**WHAT THE EXERCISE ASKS**
Keep the pictures out of the copy and print all the entries below exactly.

**RECORDS FOR PROCESSING**
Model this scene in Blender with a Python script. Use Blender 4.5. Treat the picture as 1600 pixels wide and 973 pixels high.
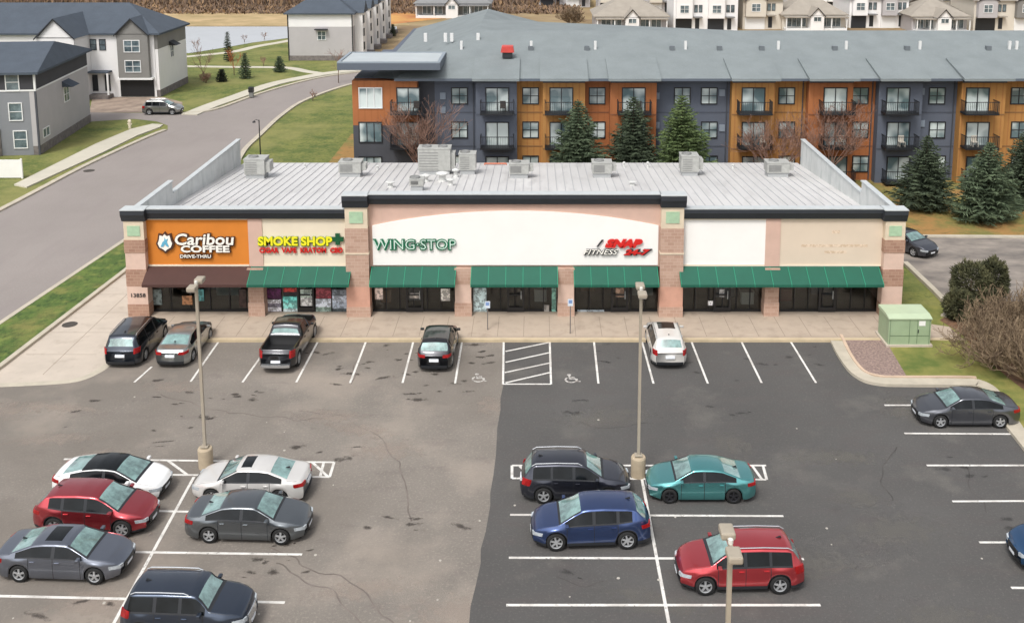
import bpy, math, random
from mathutils import Vector, Matrix, noise as mnoise
random.seed(7)
for o in list(bpy.data.objects): bpy.data.objects.remove(o)
scn = bpy.context.scene; COL = scn.collection
R = math.radians
# ---------------------------------------------------------------- camera
CAM_H = 24.6; PIT = R(9.26); FPX = 1630.0; PX0 = 839.0; PY0 = 116.0
cam = bpy.data.cameras.new("camera"); co = bpy.data.objects.new("camera", cam); COL.objects.link(co)
co.location = (0, 0, CAM_H); co.rotation_euler = (math.pi/2 - PIT, 0, 0)
cam.sensor_width = 36; cam.lens = FPX/1600*36; cam.shift_x = -(PX0-800)/1600; cam.shift_y = -(486.5-PY0)/1600
cam.clip_start = .5; cam.clip_end = 3000; scn.camera = co
# ---------------------------------------------------------------- light
SUN_EL, SUN_AZ = R(56), R(205)          # azimuth measured clockwise from +Y
w = bpy.data.worlds.new("World"); scn.world = w; w.use_nodes = True
nt = w.node_tree; bg = nt.nodes['Background']
sky = nt.nodes.new('ShaderNodeTexSky'); sky.sky_type = 'NISHITA'; sky.sun_disc = False
sky.sun_elevation = SUN_EL; sky.sun_rotation = SUN_AZ; sky.dust_density = 4; sky.air_density = 1.0
hs = nt.nodes.new('ShaderNodeHueSaturation'); hs.inputs['Saturation'].default_value = .24
nt.links.new(sky.outputs[0], hs.inputs['Color']); nt.links.new(hs.outputs[0], bg.inputs[0]); bg.inputs[1].default_value = .15
sl = bpy.data.lights.new("sun", 'SUN'); sl.energy = 1.4; sl.angle = R(14); sl.color = (1, .985, .955)
so = bpy.data.objects.new("sun", sl); COL.objects.link(so)
sd = Vector((math.sin(SUN_AZ)*math.cos(SUN_EL), math.cos(SUN_AZ)*math.cos(SUN_EL), math.sin(SUN_EL)))
so.rotation_euler = sd.to_track_quat('Z', 'Y').to_euler(); so.location = sd*200
vs = scn.view_settings; vs.view_transform = 'Standard'; vs.look = 'None'; vs.gamma = 1; vs.use_curve_mapping = False; vs.exposure = .38
scn.render.engine = 'CYCLES'; scn.cycles.transparent_max_bounces = 24

# ---------------------------------------------------------------- helpers
def ray(px, py):
    dx = (px-PX0)/FPX; dy = (py-PY0)/FPX
    return Vector((dx, math.cos(PIT)-dy*math.sin(PIT), -math.sin(PIT)-dy*math.cos(PIT)))
def G(px, py, z=0.0):                     # a photo point read as a survey point on the level z
    d = ray(px, py); t = (CAM_H-z)/-d.z
    return (d.x*t, d.y*t)
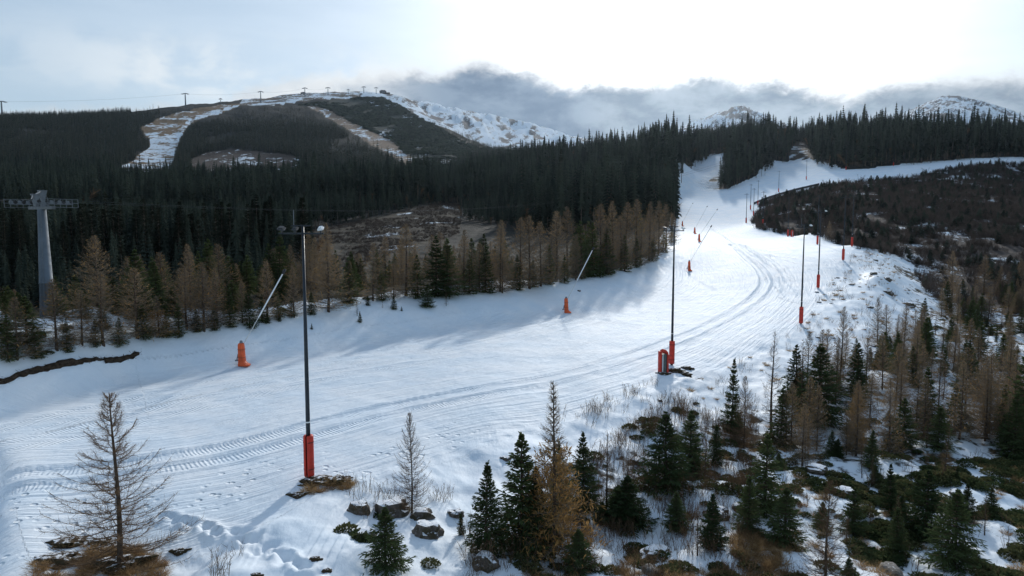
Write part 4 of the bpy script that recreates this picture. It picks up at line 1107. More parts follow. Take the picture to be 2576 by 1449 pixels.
def lay(meshes, name, cat, X, Y, wpx, label, group=None, k=None, hk=1.0, rz=None, dk=1.0, sink=0.32):
    x, y, z = gp(X, Y); r = wpx / F * y / 2
    o = bpy.data.objects.new(name, random.choice(meshes) if k is None else meshes[k]); COL.objects.link(o)
    o.location = (x, y + r * 0.5, z + r * (0.35 - sink) * hk); o.scale = (r, r * dk, r * hk); o.rotation_euler = (0, 0, random.uniform(0, 6.28) if rz is None else rz)
    tag(o, label, cat, group); return o

for a in ((790, 1222, 90, 'brown soil mound around the foot of the tallest mast', 0.35), (838, 1222, 80, 'grassy soil mound to the right of the tallest mast foot', 0.45), (750, 1252, 52, 'long turf clod lying on snow below the tallest mast', 0.4), (872, 1204, 22, 'small soil clod behind the grassy mound at the tallest mast', 0.5),
          (1668, 943, 42, 'soil patch under the red padded cabinet', 0.3), (1700, 938, 44, 'dark soil mound in front of the mast by the cabinet', 0.5), (1722, 946, 40, 'soil clod lying farthest below the cabinet mast', 0.45), (1728, 930, 34, 'soil clod to the right of the cabinet mast', 0.45),
          (145, 1378, 100, 'long turf mound left of the big bare larch, upper one', 0.28), (120, 1425, 120, 'long turf mound left of the big bare larch, lower one', 0.28), (245, 1372, 60, 'small turf clod just left of the big bare larch trunk', 0.35), (300, 1440, 130, 'wide brown grass mound under the big bare larch', 0.42), (450, 1395, 45, 'turf clod right of the big bare larch', 0.5),
          (790, 1412, 30, 'lone turf clod in the snow near the foot track', 0.6), (820, 1440, 26, 'last turf clod at the lower end of the foot track', 0.6), (640, 1452, 30, 'turf clod at the lower edge beside a snow hollow', 0.5)):
    lay(CLODS, 'soil_mound', 'soil mound', a[0], a[1], a[2], a[3], None, None, a[4] * 1.6, 0.2, 0.75)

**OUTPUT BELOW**
Model this scene in Blender with a Python script. Use Blender 4.5. Treat the picture as 1600 pixels wide and 973 pixels high.
import bpy, math, random
from mathutils import Vector, Matrix, noise as mnoise
random.seed(7)
for o in list(bpy.data.objects): bpy.data.objects.remove(o)
scn = bpy.context.scene; COL = scn.collection
R = math.radians
# ---------------------------------------------------------------- camera
CAM_H = 24.6; PIT = R(9.26); FPX = 1630.0; PX0 = 839.0; PY0 = 116.0
cam = bpy.data.cameras.new("camera"); co = bpy.data.objects.new("camera", cam); COL.objects.link(co)
co.location = (0, 0, CAM_H); co.rotation_euler = (math.pi/2 - PIT, 0, 0)
cam.sensor_width = 36; cam.lens = FPX/1600*36; cam.shift_x = -(PX0-800)/1600; cam.shift_y = -(486.5-PY0)/1600
cam.clip_start = .5; cam.clip_end = 3000; scn.camera = co
# ---------------------------------------------------------------- light
SUN_EL, SUN_AZ = R(56), R(205)          # azimuth measured clockwise from +Y
w = bpy.data.worlds.new("World"); scn.world = w; w.use_nodes = True
nt = w.node_tree; bg = nt.nodes['Background']
sky = nt.nodes.new('ShaderNodeTexSky'); sky.sky_type = 'NISHITA'; sky.sun_disc = False
sky.sun_elevation = SUN_EL; sky.sun_rotation = SUN_AZ; sky.dust_density = 4; sky.air_density = 1.0
hs = nt.nodes.new('ShaderNodeHueSaturation'); hs.inputs['Saturation'].default_value = .24
nt.links.new(sky.outputs[0], hs.inputs['Color']); nt.links.new(hs.outputs[0], bg.inputs[0]); bg.inputs[1].default_value = .15
sl = bpy.data.lights.new("sun", 'SUN'); sl.energy = 1.4; sl.angle = R(14); sl.color = (1, .985, .955)
so = bpy.data.objects.new("sun", sl); COL.objects.link(so)
sd = Vector((math.sin(SUN_AZ)*math.cos(SUN_EL), math.cos(SUN_AZ)*math.cos(SUN_EL), math.sin(SUN_EL)))
so.rotation_euler = sd.to_track_quat('Z', 'Y').to_euler(); so.location = sd*200
vs = scn.view_settings; vs.view_transform = 'Standard'; vs.look = 'None'; vs.gamma = 1; vs.use_curve_mapping = False; vs.exposure = .38
scn.render.engine = 'CYCLES'; scn.cycles.transparent_max_bounces = 24

# ---------------------------------------------------------------- helpers
def ray(px, py):
    dx = (px-PX0)/FPX; dy = (py-PY0)/FPX
    return Vector((dx, math.cos(PIT)-dy*math.sin(PIT), -math.sin(PIT)-dy*math.cos(PIT)))
def G(px, py, z=0.0):                     # a photo point read as a survey point on the level z
    d = ray(px, py); t = (CAM_H-z)/-d.z
    return (d.x*t, d.y*t)
Write part 4 of the bpy script that recreates this picture. It picks up at line 1107. More parts follow. Take the picture to be 2576 by 1449 pixels.
def lay(meshes, name, cat, X, Y, wpx, label, group=None, k=None, hk=1.0, rz=None, dk=1.0, sink=0.32):
    x, y, z = gp(X, Y); r = wpx / F * y / 2
    o = bpy.data.objects.new(name, random.choice(meshes) if k is None else meshes[k]); COL.objects.link(o)
    o.location = (x, y + r * 0.5, z + r * (0.35 - sink) * hk); o.scale = (r, r * dk, r * hk); o.rotation_euler = (0, 0, random.uniform(0, 6.28) if rz is None else rz)
    tag(o, label, cat, group); return o

for a in ((790, 1222, 90, 'brown soil mound around the foot of the tallest mast', 0.35), (838, 1222, 80, 'grassy soil mound to the right of the tallest mast foot', 0.45), (750, 1252, 52, 'long turf clod lying on snow below the tallest mast', 0.4), (872, 1204, 22, 'small soil clod behind the grassy mound at the tallest mast', 0.5),
          (1668, 943, 42, 'soil patch under the red padded cabinet', 0.3), (1700, 938, 44, 'dark soil mound in front of the mast by the cabinet', 0.5), (1722, 946, 40, 'soil clod lying farthest below the cabinet mast', 0.45), (1728, 930, 34, 'soil clod to the right of the cabinet mast', 0.45),
          (145, 1378, 100, 'long turf mound left of the big bare larch, upper one', 0.28), (120, 1425, 120, 'long turf mound left of the big bare larch, lower one', 0.28), (245, 1372, 60, 'small turf clod just left of the big bare larch trunk', 0.35), (300, 1440, 130, 'wide brown grass mound under the big bare larch', 0.42), (450, 1395, 45, 'turf clod right of the big bare larch', 0.5),
          (790, 1412, 30, 'lone turf clod in the snow near the foot track', 0.6), (820, 1440, 26, 'last turf clod at the lower end of the foot track', 0.6), (640, 1452, 30, 'turf clod at the lower edge beside a snow hollow', 0.5)):
    lay(CLODS, 'soil_mound', 'soil mound', a[0], a[1], a[2], a[3], None, None, a[4] * 1.6, 0.2, 0.75)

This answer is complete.